AWS Blinked

.Cloud Opinion
3 min readOct 13, 2016

--

TL:DR — while this may give additional short term revenue to AWS, it screws customers and that’s not a good idea long term.

Update: This may not be such a bad deal for VMware. Not convinced this was a wise thing to do for AWS, thus the title and rest of the post.

I am a fan of VMware for their customer commitment and the quality of their products. I am a fan of AWS for their discipline and leading the world towards Cloud. When they both came together today, I threw up a little.

Today, VMware and the bookseller came together to announce a new partnership. They allow customers to buy bare metal from AWS to run software they might have already bought from VMware. They threw around several words like hybrid cloud, customer benefit etc.

The surprise here is AWS. AWS is not like other vendors when it comes to announcements.

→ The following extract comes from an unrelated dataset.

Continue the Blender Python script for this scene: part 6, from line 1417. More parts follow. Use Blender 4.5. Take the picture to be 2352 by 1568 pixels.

They display tremendous discipline in staying focused on solving customer pain. Nothing about this announcement shows that discipline. My opinion is that AWS has blinked. Perhaps, they are feeling the pressure from Microsoft Azure or the intense campaign been run by Diane Green at Google. Definitely not a sign of a vendor staying laser focused on customer pain points.

This is not the first time AWS blinked — previous examples include their experiment with Workspaces, which I wrote about before. But, its generally rare.

So, in any case, why I do think this is a bad thing?

  • Confuses AWS message — AWS has always been about how Cloud is the new way to run your workloads and it wasn’t about slow migration. It was about leveraging Cloud capabilities fully.
  • If you are looking for a path that allows you to keep your data center and move slowly to Cloud, Azure is probably the best choice, so AWS just made a case for customers to goto Azure.
  • Apparently, these VMware customers will be in a dedicated area of AWS, like that special CIA cloud that AWS built. So, these customers will go to Cloud, but its really a glorified co-lo.
  • Customers that buy into this partnership will end up wasting money and time and will not be moving to Cloud, while paying the Cloud premium. This is “screw your customer” model that never works in the long run.
  • AWS should be encouraging customers to develop their workloads to take advantage of Cloud ( microservices, serverless etc ) and not delay it further.

If I were Microsoft , I would remind the world that Azure is the best Cloud if you have workloads in both data centers and Cloud and you want co-existence,comfortable migration etc. If I were Google, I would remind the world about their ability to run Cloud Native apps using Cloud Foundry and other such platforms on Google Cloud.

If I were AWS, I would silently realize the mistake, may be do couple of Vodka shots, go back to being disciplined.

Some might argue whats wrong with AWS making some quick bucks — well, its the opportunity cost and by helping those customers fail in the market place, they would lose them forever.